When to Read A Scouts Guide to the Zombie Apocalypse, A Movie Review

2 Nov

By Ed Sum (The Vintage Tempest)

scouts-guide-to-the-zombie-apocalypse-posterTrying to convince me watch a zombie movie these days require the plot to either be wildly original or absurdly funny. Either does not have to be perfect. When the guffaws come from the gut, that’s a good sign in what I enjoyed from Scouts Guide to the Zombie Apocalypse. Sure, it’s immature and sophomoric in its approach, but it’s Halloween! People get silly around this time just so they can unleash some inhibitions. I suspect this movie will do better once it hits video than persist on the big screen.
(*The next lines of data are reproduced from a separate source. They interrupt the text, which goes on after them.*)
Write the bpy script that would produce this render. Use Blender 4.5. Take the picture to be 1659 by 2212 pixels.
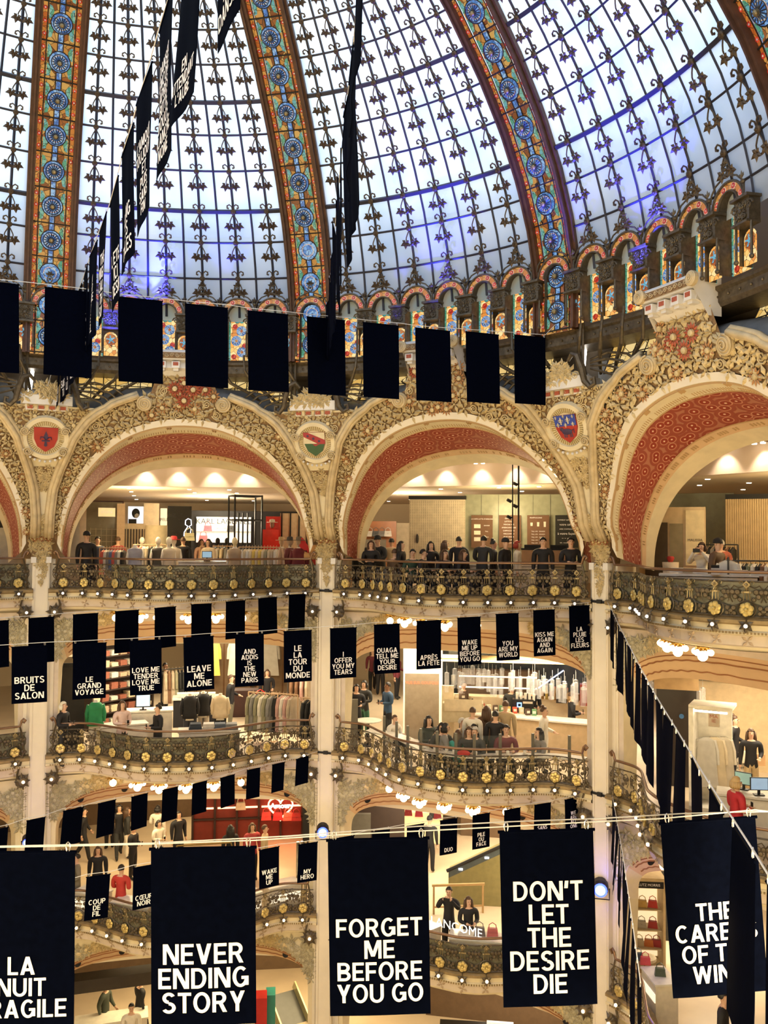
import bpy, bmesh, math, random
from mathutils import Vector, Matrix

for _o in list(bpy.data.objects):
    bpy.data.objects.remove(_o)
scene = bpy.context.scene
COL = scene.collection
rnd = random.Random(11)
pi = math.pi
R_ = math.radians

# ---------------------------------------------------------------- the place: a round hall of ten bays
# origin on the hall's axis, z = 0 on the third floor; u counts bays clockwise from the column
# nearest the axis of the view (u = 0, 1, 2 are the three columns in view)
PH = -0.08501            # azimuth of column u = 0
BAY = R_(36)
RC = 12.4                # radius of the ring of columns
FL = [-13.23, -8.82, -4.41, 0.0]   # floor levels

# ---------------------------------------------------------------- camera
CAMP = Vector((0, -12.917, 1.65))
FPX = 1900.0
_yaw, _pit, _rol = 0.32938, 0.03335, 0.006066
_f0 = Vector((math.sin(_yaw), math.cos(_yaw), 0)); _r0 = Vector((math.cos(_yaw), -math.sin(_yaw), 0)); _u0 = Vector((0, 0, 1))
FW = _f0 * math.cos(_pit) + _u0 * math.sin(_pit)
_u1 = _u0 * math.cos(_pit) - _f0 * math.sin(_pit)
RT = _r0 * math.cos(_rol) + _u1 * math.sin(_rol)
UP = _u1 * math.cos(_rol) - _r0 * math.sin(_rol)
cd = bpy.data.cameras.new('camera')
cam = bpy.data.objects.new('camera', cd); COL.objects.link(cam)
M = Matrix((RT, UP, -FW)).transposed().to_4x4(); M.translation = CAMP
cam.matrix_world = M
cd.sensor_fit = 'HORIZONTAL'; cd.sensor_width = 36; cd.lens = FPX / 1659 * 36
cd.clip_start = 0.05; cd.clip_end = 300
scene.camera = cam

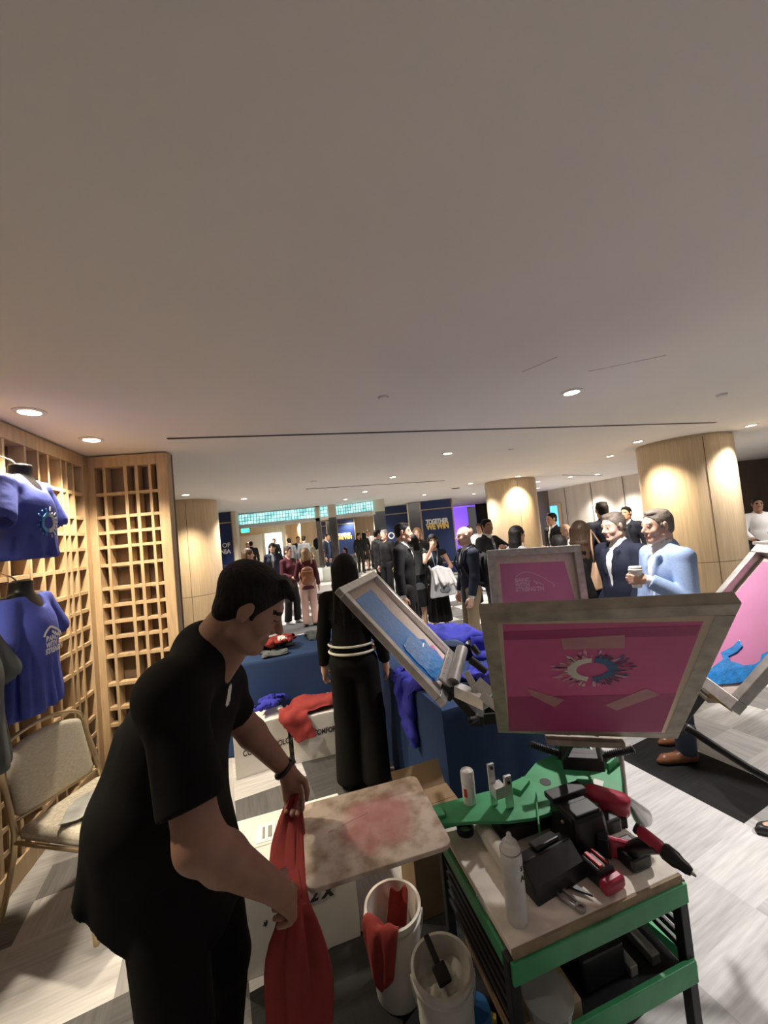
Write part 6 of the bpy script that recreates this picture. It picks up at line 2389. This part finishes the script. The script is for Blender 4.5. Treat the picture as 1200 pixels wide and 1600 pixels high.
    hc = neck + A(.03, 0, .05)
    for d, e in cuts:
        S.pcut(d, e + d * .01, .115)
    S.cap(neck + A(.05, 0, .03), H + Rh @ A(0, .0, -.06), .062, .075, .012, sub=True)
    p0 = W(127, 1390, 1.07)
    S.cut((-.62, 0, -.78), p0)
    S.cut((0, 0, -1), W(300, 1450, 1.15))
    V, F = S.mesh()
    cen = V[F].mean(1)
    c = W(361, 1086, 1.20)
    cand = np.linalg.norm((cen - c)[:, [1, 2]], axis=1) < .03
    mi = np.zeros(len(F), int)
    mi[cand & (cen[:, 0] > chest[0] + .06) & (np.abs(cen[:, 1] - c[1]) < .018)] = 1
    np_obj('t_shirt', V, F, [M['black_cloth'], M['print_white']], root, mi)
    # watch on the far wrist
    d = unit(wrL - elL)
    cpt = elL + (wrL - elL) * .93
    u = unit(np.cross(d, A(0, 0, 1)))
    v = np.cross(d, u)
    mb = MB()
    for off in (-.009, 0, .009):
        pass
    mb.tube([tuple(cpt + (u * math.cos(a) + v * math.sin(a)) * .0365) for a in np.linspace(0, 6.283, 25)[:-1]], .009, 8, closed=True)
    wt = mb.build('watch', M['plastic_black'], root, smooth='all')
    fc = cpt - v * .040 + A(0, -.012, .0)
    MB().cyl(tuple(cpt + (-v) * .034), tuple(cpt + (-v) * .043), .015, .015, 18).build('watch_face', M['plastic_black'], wt)
    # red shirt pulled off the board between his two hands, tail hanging down
    rows = []
    path = [(462, 1236, 1.50, .03, .012), (455, 1262, 1.49, .055, .018), (450, 1300, 1.42, .085, .022), (448, 1340, 1.34, .10, .024), (452, 1380, 1.25, .085, .022), (462, 1414, 1.135, .055, .018),
            (458, 1446, 1.10, .10, .026), (460, 1490, 1.09, .125, .028), (464, 1535, 1.09, .135, .03), (466, 1575, 1.09, .14, .032), (468, 1625, 1.09, .14, .034)]
    for i, (px, py, Y, wd, fd) in enumerate(path):
        c = at(px, py, Y)
        row = []
        for j in range(40):
            a = j / 40 * 6.2832
            fold = 1 + .26 * math.sin(a * 5 + i * .30) + .16 * math.sin(a * 8 - i * .5) + .10 * math.sin(a * 13 + i * .9)
            row.append((c.x + wd * .5 * math.cos(a) * fold, c.y + fd * math.sin(a) * fold * 1.3 + wd * .22 * math.cos(a), c.z))
        rows.append(row + [row[0]])
    o = sheet('red_shirt', rows, M['tee_red'], thick=.003)
    set_props(o, 'red shirt bunched in both hands of the bending man', 't-shirt')
foreground_man()

# ---------------------------------------------------------------- people in the hall
def to_local(pw, loc, face, h):
    an = math.atan2(face[1], face[0]) - math.pi / 2
    d = rz_(-an) @ (A(*pw) - A(loc[0], loc[1], 0))
    return tuple(d * 1.75 / h)
PANTS = lambda m, **k: dict(kind='pants', m=m, **k)
JK = lambda m, shirt='white_shirt', **k: dict(kind='jacket', m=m, shirt=shirt, **k)

# woman in black between the tables, seen from behind
def w_extra(root, J, sc):
    b = MB()
    for dz, r in ((.02, .008), (-.035, .009)):
        pts = [tuple((J['waist'] + J['Rt'] @ A(.178 * math.cos(a), .140 * math.sin(a) - .005, -.05 + dz)) * sc) for a in np.linspace(0, 6.283, 33)[:-1]]
        b.tube(pts, r, 6, closed=True)
    b.build('belt_stripe', M['print_cream'], root, smooth='all')
make_person('woman all in black with pale belt stripes standing between the blue tables', (-.32, 2.78), (.12, 1), 1.62,
            dict(fem=True, handL=(-.25, .05, .86), handR=(.24, .06, .86), head=(0, -.15, 0)), dict(kind='knit', m='black_cloth', sleeve=1.9, hem=-.02),
            PANTS('black_cloth', wide=.03), ('long', 'hair_dark'), 'skin_light', 'black_leather', .010, seed=1, extras=w_extra)

# trio by the screens
make_person('dark-haired man in a black suit facing right toward the woman in black', (.20, 5.05), (.93, -.25), 1.83,
            dict(head=(.1, .05, 0), handR=(.30, .02, .80), handL=(-.27, .0, .82), broad=1.06, fat=1.06), JK('black_suit'), PANTS('black_suit'), ('crop', 'hair_dark'), 'skin_light', res=.010, fine=True, seed=2)
def m_extra(root, J, sc):
    b = MB()
    c = J['chest'] * sc
    for s in (-1, 1):
        b.tube([tuple((J['neck'] + A(s * .06, .05, .01)) * sc), tuple((J['chest'] + A(s * .03, .155, -.02)) * sc), tuple((J['waist'] + A(0, .135, 0)) * sc)], .005, 6)
    ly = b.build('lanyard', M['blazer_blue'], root, smooth='all')
    MB().box(tuple((J['waist'] + A(0, .145, -.07)) * sc), (.09, .006, .12)).build('badge', M['paper'], ly)
mloc, mface = (.76, 6.4), (-.05, -1)
make_person('woman in a long black dress with one hand raised to her face', mloc, mface, 1.61,
            dict(fem=True, handR=(.055, .20, 1.505), elbowR=(.6, .3, -1), hdR=(-.25, -.25, .9), hnR=(-.3, -1, -.1), htR=(-1, 0, 0), curlR=.3, handL=(-.17, .26, 1.12), elbowL=(-.6, -.6, -.6), hdL=(.5, .8, -.2), hnL=(.1, 0, -1), curlL=.7, head=(0, .04, .05)),
            dict(kind='dress', m='black_suit', sleeve=.12, hem=-.05), dict(kind='skirt', m='black_cloth', L=.20, w=.20), ('long', 'hair_dark'), 'skin_light', 'flat', .010, fine=True, seed=3, extras=m_extra)
# clear bag with a white cloth held in her hand
bc = at(688, 905, 6.12)
t = thing('tote_bag', 'clear plastic bag with a white cloth held by the woman in the long dress', 'bag', (bc.x, bc.y, bc.z), 0)
S = SDF(.012)
for k in range(7):
    u = k / 6 - .5
    S.cap((u * .20, .01 * math.sin(k * 2), .10), (u * .36 + .05, .015 * math.sin(k * 1.7), -.26), .035, .055, .03)
S.cap((-.10, 0, .10), (-.16, 0, .22), .02, .015, .03)
S.cut((.1, 0, -1), (0, 0, -.27))
V, F = S.mesh()
np_obj('bag_body', V, F, M['bag_clear'], t)
S = SDF(.010)
rsb = np.random.RandomState(2)
for k in range(14):
    u = k / 13
    a = (-.10 + .26 * u, -.05 + .02 * math.sin(k * 2.1), .20 - .10 * abs(u - .3))
    b = (-.04 + .24 * u + .03 * rsb.randn(), -.075 + .02 * rsb.randn(), -.02 - .10 * rsb.rand() * (1 if k % 2 else .4))
    S.cap(a, b, .026, .022, .018)
V, F = S.mesh()
np_obj('white_cloth', V, F, M['white_shirt'], t)
S = SDF(.012)
S.ell((.05, -.048, -.17), (.085, .026, .06), .02)
V, F = S.mesh()
np_obj('dark_print', V, F, M['grey_suit'], t)

def backpack(label, base_loc, face, h, m, w=.30, hh=.42, d=.15, zc=1.20, strap='plastic_black', back=.20):
    an = math.atan2(face[1], face[0]) - math.pi / 2
    t = thing('backpack', label, 'backpack', (base_loc[0], base_loc[1], 0), an)
    s = h / 1.75
    S = SDF(.012)
    for z0 in (-.12, 0, .10):
        S.ell((0, -back, zc + z0), (w / 2, d / 2 + .01, hh * .30), .05)
    S.ell((0, -back - d * .42, zc - .08), (w * .38, d * .35, hh * .25), .02)
    V, F = S.mesh()
    np_obj('bag_body', V, F, M[m], t, scale=s)
    b = MB()
    for sx in (-1, 1):
        b.tube([(sx * .11 * s, -.15 * s, 1.40 * s), (sx * .12 * s, -.05 * s, 1.515 * s), (sx * .125 * s, .09 * s, 1.44 * s), (sx * .14 * s, .145 * s, 1.28 * s), (sx * .165 * s, .06 * s, 1.10 * s), (sx * .15 * s, -.12 * s, 1.02 * s)], .014, 8, flat=1.0)
    b.build('strap', M[strap], t, smooth='all')
    return t, s
lloc, lface = (1.0, 4.9), (-.97, -.15)
make_person('bald man in a navy blazer and khaki trousers facing left', lloc, lface, 1.70,
            dict(head=(.05, .0, 0), handL=(-.24, .10, .83), handR=(.24, .08, .84), broad=1.05), JK('navy_suit', hem=-.15), PANTS('khaki'), ('bald', 'hair_grey'), 'skin_pale', 'brown_leather', .010, fine=True, seed=4)
t, s = backpack('black backpack worn by the bald man', lloc, lface, 1.70, 'black_suit', zc=1.18)
MB().box((.0, -.315 * s, 1.13 * s), (.03, .004, .05)).build('logo_tag', M['print_white'], t)

# two women by the left, backpack and maroon sweater
make_person('person in a maroon top and black trousers standing left of the brown backpack', (-2.12, 8.15), (.85, -.55), 1.60,
            dict(fem=True, handR=(.12, .24, 1.05), handL=(-.10, .24, 1.08), head=(.3, .05, 0), footL=(-.10, .06), footR=(.10, -.04)), dict(kind='knit', m='maroon', hem=-.12), PANTS('black_suit', wide=.015), ('crop', 'hair_brown'), 'skin_pale', 'white_shoe', .014, seed=5)
rloc, rface = (-1.66, 7.75), (-.25, .95)
make_person('woman in a dark top and pink trousers wearing the brown backpack', rloc, rface, 1.55,
            dict(fem=True, handR=(.25, .02, .82), handL=(-.2, .22, 1.0), head=(.5, 0, 0)), dict(kind='knit', m='maroon', hem=-.10), PANTS('pink_trousers', wide=.012), ('bob', 'hair_blond'), 'skin_light', 'black_leather', .014, seed=6)
t, s = backpack('brown leather backpack on the woman in pink trousers', rloc, rface, 1.55, 'brown_leather', w=.27, hh=.34, d=.11, zc=1.14, strap='tan_leather', back=.19)
MB().box((0, -.21 * s, 1.24 * s), (.24 * s, .10, .012)).build('flap_edge', M['tan_leather'], t, bevel=.004)
make_person('dark-haired woman in a dark suit facing the camera left of the maroon top', (-2.83, 9.5), (.15, -1), 1.70, dict(fem=True), JK('navy_suit', 'grey_knit'), PANTS('navy_suit'), ('long', 'hair_dark'), 'skin_light', res=.016, seed=7)
make_person('brown-haired woman in profile partly behind the bending man\'s head', (-2.55, 7.0), (.95, .2), 1.66, dict(fem=True), dict(kind='knit', m='maroon'), PANTS('black_suit'), ('long', 'hair_brown'), 'skin_light', res=.014, seed=8)

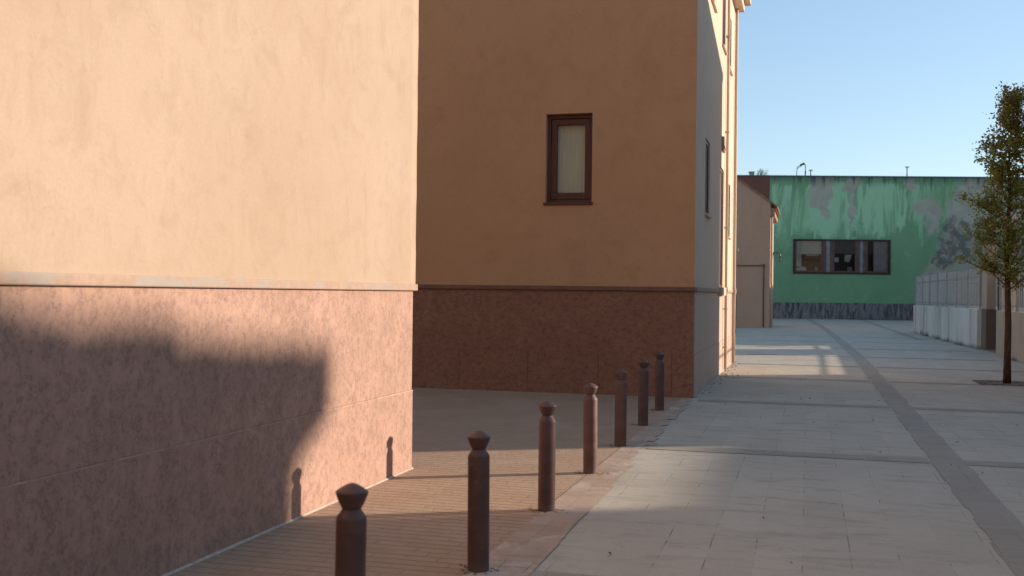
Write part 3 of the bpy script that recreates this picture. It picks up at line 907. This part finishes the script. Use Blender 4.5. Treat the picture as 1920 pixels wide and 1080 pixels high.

This film is simple popcorn entertainment. It blends the best of what camaraderie represents in The Goonies to the wildness of the situation from Zombieland. With character-driven elements taken from Superbad, this combination works to drive home a character drama.

At this film’s core is a tale about what being in the Boy Scouts is all about. The team building exercises learned helps develop character and the skills learned help create survival instincts. When Ben (Tye Sheridan) and Carter (Logan Miller) are questioning why they are still members of this club, that one moment of indecision creates a plot where they feel conflicted over abandoning Augie (Joey Morgan) on the night the Zombie apocalypse begins. The morality lesson is there, but due to this film’s rating (R), not everyone will be able to see how their friendship goes down and back up again. The over-the-top splatterfest and sexual references will be off-putting to some conservatives. Fans of EC Comics will adore this film, and who knows, maybe Max Brooks approves of how these boys get creative in how to fight off the zombies. I wonder if the scouts will have to make reading The Zombie Survival Guide mandatory?

To see these boys apply more of their scouting skills could have helped emphasize the heroes of this film more because of this movie’s title. But in what’s featured, it’s still fun at a basic level. The humour is well-placed and intentioned. the action for the later half is kinetic, and who doesn’t want to check out how the cat came back in this film?